Una de las mayores críticas de la nueva pedagogía, la experta sueca en educación Inger Enkvist, advierte del fracaso de esta corriente en múltiples países, y de la necesidad de volver a ciertos aspectos de la escuela tradicional, a la par que insiste en el asentamiento de la lectoescritura y la formación clara de conceptos. Los contenidos, afirma, no pueden sustituirse por metodologías, la escuela comprensiva reemplaza el aprendizaje por la convivencia, y no es posible la educación sin el esfuerzo del alumno. El igualitarismo es una trampa para todos: para quienes tienen necesidades especiales, para los bien dotados intelectualmente, para los que poseen motivación y para los que no.

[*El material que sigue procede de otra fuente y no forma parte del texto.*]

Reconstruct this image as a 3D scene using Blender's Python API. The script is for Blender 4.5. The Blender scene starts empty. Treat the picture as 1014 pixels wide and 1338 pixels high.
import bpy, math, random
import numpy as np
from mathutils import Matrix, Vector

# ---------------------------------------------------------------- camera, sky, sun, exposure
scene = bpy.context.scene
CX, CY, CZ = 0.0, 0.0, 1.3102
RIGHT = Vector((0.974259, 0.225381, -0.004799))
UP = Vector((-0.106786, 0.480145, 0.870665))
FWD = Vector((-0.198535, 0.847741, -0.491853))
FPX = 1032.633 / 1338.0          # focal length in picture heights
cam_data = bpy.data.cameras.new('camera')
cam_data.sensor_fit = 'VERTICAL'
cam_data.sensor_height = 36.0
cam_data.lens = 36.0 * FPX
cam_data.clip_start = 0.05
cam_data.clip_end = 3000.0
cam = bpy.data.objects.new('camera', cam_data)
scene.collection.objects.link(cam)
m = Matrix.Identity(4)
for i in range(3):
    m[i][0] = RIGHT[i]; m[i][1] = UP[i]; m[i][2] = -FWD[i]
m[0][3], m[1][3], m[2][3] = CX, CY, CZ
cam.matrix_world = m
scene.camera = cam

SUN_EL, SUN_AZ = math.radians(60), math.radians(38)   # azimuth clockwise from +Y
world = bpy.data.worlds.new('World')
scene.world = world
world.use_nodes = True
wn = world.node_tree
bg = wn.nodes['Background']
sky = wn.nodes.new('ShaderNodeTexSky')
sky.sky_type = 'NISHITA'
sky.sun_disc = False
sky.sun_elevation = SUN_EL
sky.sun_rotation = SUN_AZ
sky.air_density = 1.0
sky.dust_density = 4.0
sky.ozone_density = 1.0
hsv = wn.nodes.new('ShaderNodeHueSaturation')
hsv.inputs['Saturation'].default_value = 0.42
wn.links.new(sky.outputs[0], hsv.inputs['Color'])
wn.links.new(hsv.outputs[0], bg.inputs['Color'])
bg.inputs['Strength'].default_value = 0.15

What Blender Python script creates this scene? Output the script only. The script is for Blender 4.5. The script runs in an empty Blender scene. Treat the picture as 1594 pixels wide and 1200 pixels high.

Ya Hannah Arendt en 1954, en La crisis de la educación, señalaba los peligros que encaminan la educación al fracaso: dirigirse a los niños como adultos y creer que deben ser autónomos, considerar la psicología y la pedagogía más importantes que los conocimientos en la materia, el aprendizaje como juego, la formación sin enseñar contenidos. Y esta es una razón, añado, por la que la educación en valores, sin la filosofía, deviene adoctrinamiento buenista.

La educación hoy pretende ser instrumental, tecnológica y adaptada a los requerimientos del mercado laboral. Sin embargo, ¿la enseñanza debe limitarse solo a aquello que teóricamente garantice un empleo? ¿Dónde queda la solidez intelectual y crítica del ciudadano, algo no reductible a la mera utilidad inmediata? La educación no es una adecuación utilitaria, sino una formación integral del individuo.

La educación en competencias reniega de las asignaturas, organiza el aprendizaje en torno a proyectos multidisciplinares a partir de los cuales el alumno rastreará la información que necesite en cada momento. Sin embargo, esto solo puede ser beneficioso cuando se tiene una base en cada área del conocimiento.

Los usos memorísticos son denigrados, como si la memoria del ordenador pudiera reemplazar a la nuestra, como si la capacidad de indagar en ella lo que ignoramos fuera suficiente; no obstante, para buscar, también hay que saber qué buscar y cómo discriminar lo verdadero de lo falso, lo fundamental de lo accesorio.

La sustitución de libros y libretas por tablets, la obsesión por la tecnología, olvida que los niños, cuando salen de la escuela, ya pasan gran parte de su tiempo frente a las pantallas. Al contrario, hay que potenciar la cultura de la cercanía, el diálogo, saber hablar y escuchar al otro, la exposición oral argumentada, incluso la materialidad de la tiza sobre la pizarra, o la escritura en el cuaderno que desarrolla la psicomotricidad fina… Todo cuanto los aleja del peligro de convertirse en solitarios autómatas frente a sus ordenadores.

En conclusión: ni la nueva pedagogía es incontrovertible, ni la vieja desechable, porque la educación es conservadora de aquello que deseamos transmitir: una clara y sólida asunción de la cultura que somos y nos constituye.